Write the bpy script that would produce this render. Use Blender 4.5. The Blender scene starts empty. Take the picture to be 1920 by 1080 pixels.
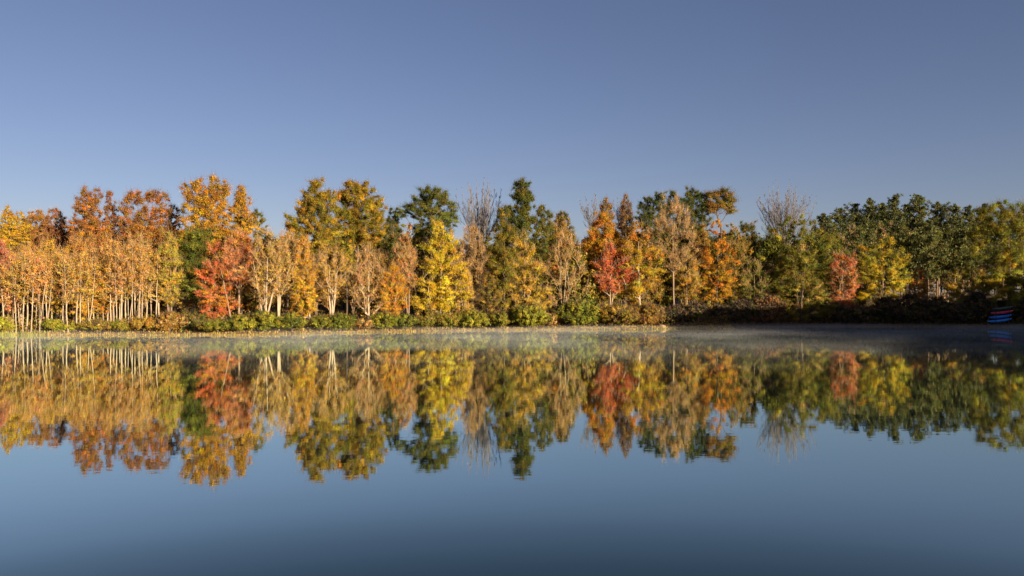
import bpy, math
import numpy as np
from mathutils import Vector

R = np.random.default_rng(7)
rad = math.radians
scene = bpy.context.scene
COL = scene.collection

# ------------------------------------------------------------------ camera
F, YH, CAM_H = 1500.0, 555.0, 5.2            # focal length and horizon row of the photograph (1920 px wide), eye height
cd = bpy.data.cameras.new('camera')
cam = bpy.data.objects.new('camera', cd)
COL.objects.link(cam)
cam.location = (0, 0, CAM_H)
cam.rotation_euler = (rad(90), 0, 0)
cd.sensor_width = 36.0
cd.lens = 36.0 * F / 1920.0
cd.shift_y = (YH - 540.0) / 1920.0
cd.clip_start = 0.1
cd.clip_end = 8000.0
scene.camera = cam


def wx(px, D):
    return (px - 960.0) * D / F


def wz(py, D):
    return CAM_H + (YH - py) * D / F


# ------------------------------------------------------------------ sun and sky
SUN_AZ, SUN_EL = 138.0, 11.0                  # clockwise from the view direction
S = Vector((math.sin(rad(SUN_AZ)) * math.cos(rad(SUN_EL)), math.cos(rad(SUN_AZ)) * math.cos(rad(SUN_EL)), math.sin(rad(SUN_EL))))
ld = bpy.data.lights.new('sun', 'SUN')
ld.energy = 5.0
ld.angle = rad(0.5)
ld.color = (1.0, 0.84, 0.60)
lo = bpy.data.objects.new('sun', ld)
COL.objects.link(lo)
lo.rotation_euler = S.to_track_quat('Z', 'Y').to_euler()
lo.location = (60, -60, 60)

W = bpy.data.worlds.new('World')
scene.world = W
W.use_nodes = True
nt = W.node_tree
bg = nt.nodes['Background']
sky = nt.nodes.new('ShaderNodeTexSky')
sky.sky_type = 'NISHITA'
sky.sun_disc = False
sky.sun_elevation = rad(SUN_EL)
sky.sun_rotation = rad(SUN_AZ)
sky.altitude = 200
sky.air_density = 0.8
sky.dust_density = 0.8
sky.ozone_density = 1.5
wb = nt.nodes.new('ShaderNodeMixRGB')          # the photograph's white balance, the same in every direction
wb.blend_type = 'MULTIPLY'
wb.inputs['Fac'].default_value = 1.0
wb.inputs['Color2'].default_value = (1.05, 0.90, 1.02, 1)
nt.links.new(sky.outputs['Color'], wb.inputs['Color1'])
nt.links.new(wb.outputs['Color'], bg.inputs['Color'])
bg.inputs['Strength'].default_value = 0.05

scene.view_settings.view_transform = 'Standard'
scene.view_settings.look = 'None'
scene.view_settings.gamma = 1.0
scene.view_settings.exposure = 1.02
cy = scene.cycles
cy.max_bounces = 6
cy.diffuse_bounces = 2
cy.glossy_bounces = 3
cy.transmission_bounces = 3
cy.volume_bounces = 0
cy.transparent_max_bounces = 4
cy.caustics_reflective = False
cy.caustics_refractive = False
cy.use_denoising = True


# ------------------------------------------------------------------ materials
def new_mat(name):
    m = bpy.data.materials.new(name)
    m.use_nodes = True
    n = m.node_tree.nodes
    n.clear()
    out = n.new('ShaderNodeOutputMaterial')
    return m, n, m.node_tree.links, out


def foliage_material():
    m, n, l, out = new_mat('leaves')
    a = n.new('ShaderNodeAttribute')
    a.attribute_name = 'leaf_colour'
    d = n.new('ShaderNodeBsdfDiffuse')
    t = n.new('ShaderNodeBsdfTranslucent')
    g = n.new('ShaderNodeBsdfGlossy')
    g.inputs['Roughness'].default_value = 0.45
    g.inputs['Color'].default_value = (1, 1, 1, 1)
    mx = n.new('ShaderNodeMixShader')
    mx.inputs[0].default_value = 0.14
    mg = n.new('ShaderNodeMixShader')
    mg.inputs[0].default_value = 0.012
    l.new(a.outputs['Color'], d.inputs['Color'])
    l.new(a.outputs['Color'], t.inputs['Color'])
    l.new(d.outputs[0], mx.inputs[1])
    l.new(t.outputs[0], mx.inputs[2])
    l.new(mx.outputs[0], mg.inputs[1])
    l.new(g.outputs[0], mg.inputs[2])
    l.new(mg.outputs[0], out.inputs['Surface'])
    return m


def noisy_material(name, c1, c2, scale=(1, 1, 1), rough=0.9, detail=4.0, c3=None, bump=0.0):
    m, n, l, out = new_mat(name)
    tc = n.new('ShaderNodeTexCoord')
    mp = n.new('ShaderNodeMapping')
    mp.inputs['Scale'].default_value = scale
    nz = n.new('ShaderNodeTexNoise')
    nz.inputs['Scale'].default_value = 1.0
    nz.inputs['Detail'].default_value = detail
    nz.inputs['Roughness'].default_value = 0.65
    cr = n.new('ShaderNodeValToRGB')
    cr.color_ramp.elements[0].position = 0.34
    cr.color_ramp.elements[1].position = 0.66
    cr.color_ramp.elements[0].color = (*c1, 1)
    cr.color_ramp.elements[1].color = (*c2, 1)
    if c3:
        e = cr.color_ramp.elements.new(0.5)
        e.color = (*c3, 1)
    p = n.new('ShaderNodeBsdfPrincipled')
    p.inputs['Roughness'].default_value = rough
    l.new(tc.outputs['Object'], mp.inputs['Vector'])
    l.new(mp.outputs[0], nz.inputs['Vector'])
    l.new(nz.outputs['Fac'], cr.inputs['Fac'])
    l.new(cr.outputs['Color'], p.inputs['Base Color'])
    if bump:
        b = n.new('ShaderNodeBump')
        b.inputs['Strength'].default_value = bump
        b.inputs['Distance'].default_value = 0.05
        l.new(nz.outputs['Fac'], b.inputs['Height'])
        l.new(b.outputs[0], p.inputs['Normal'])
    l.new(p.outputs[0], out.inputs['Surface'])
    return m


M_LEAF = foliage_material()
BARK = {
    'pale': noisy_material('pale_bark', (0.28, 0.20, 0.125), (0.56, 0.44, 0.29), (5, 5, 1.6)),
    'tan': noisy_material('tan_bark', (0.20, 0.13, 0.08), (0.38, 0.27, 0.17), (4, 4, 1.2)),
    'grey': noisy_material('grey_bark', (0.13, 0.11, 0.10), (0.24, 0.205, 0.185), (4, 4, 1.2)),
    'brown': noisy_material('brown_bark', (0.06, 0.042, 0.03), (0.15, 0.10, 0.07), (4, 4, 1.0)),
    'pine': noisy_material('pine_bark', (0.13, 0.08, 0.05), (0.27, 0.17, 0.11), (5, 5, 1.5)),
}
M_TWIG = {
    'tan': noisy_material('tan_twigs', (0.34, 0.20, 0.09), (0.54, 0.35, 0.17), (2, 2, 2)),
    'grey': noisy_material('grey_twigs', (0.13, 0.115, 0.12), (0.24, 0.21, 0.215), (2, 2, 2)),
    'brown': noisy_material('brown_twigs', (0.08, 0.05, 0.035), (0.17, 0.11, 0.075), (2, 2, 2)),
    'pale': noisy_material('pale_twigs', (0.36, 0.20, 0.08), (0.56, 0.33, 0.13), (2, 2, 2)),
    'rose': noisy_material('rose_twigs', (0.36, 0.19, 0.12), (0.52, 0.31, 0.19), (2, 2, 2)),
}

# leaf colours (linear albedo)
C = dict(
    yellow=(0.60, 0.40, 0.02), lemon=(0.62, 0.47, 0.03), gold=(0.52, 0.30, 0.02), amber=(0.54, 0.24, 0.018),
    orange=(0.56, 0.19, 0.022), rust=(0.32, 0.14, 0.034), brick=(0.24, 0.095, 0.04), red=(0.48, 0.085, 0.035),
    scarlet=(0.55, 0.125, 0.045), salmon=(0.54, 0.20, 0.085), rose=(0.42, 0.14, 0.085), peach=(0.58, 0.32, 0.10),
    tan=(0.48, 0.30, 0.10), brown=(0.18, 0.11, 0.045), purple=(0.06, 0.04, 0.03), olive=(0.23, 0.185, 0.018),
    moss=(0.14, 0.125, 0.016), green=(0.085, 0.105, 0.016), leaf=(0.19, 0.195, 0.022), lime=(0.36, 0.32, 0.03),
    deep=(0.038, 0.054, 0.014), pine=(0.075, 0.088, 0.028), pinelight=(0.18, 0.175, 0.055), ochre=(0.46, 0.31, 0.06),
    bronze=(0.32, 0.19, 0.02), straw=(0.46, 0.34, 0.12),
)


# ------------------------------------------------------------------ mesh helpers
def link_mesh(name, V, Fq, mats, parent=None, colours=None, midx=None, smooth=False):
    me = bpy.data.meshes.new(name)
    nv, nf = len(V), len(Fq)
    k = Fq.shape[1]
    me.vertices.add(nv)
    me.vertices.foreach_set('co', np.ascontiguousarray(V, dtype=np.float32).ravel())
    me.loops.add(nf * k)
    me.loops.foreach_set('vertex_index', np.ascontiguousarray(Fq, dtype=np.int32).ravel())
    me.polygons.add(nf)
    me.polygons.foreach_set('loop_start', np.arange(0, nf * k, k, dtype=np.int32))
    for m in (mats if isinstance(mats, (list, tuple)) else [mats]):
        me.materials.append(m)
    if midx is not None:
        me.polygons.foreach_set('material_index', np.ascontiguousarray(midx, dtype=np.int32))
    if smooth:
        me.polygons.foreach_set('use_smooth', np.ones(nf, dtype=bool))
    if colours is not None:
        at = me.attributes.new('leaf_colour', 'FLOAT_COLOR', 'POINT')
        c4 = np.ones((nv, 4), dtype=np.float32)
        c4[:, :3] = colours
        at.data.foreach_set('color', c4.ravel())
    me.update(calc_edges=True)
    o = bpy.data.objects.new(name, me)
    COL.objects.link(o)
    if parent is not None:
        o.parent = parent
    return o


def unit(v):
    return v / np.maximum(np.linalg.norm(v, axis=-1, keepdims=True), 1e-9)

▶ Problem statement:
Could the lines from the top of the material through the line with "return CAM_H + (YH - py) * D / F" be repeated exactly, pictures left out?

▶ Response:
Write the bpy script that would produce this render. Use Blender 4.5. The Blender scene starts empty. Take the picture to be 1920 by 1080 pixels.
import bpy, math
import numpy as np
from mathutils import Vector

R = np.random.default_rng(7)
rad = math.radians
scene = bpy.context.scene
COL = scene.collection

# ------------------------------------------------------------------ camera
F, YH, CAM_H = 1500.0, 555.0, 5.2            # focal length and horizon row of the photograph (1920 px wide), eye height
cd = bpy.data.cameras.new('camera')
cam = bpy.data.objects.new('camera', cd)
COL.objects.link(cam)
cam.location = (0, 0, CAM_H)
cam.rotation_euler = (rad(90), 0, 0)
cd.sensor_width = 36.0
cd.lens = 36.0 * F / 1920.0
cd.shift_y = (YH - 540.0) / 1920.0
cd.clip_start = 0.1
cd.clip_end = 8000.0
scene.camera = cam


def wx(px, D):
    return (px - 960.0) * D / F


def wz(py, D):
    return CAM_H + (YH - py) * D / F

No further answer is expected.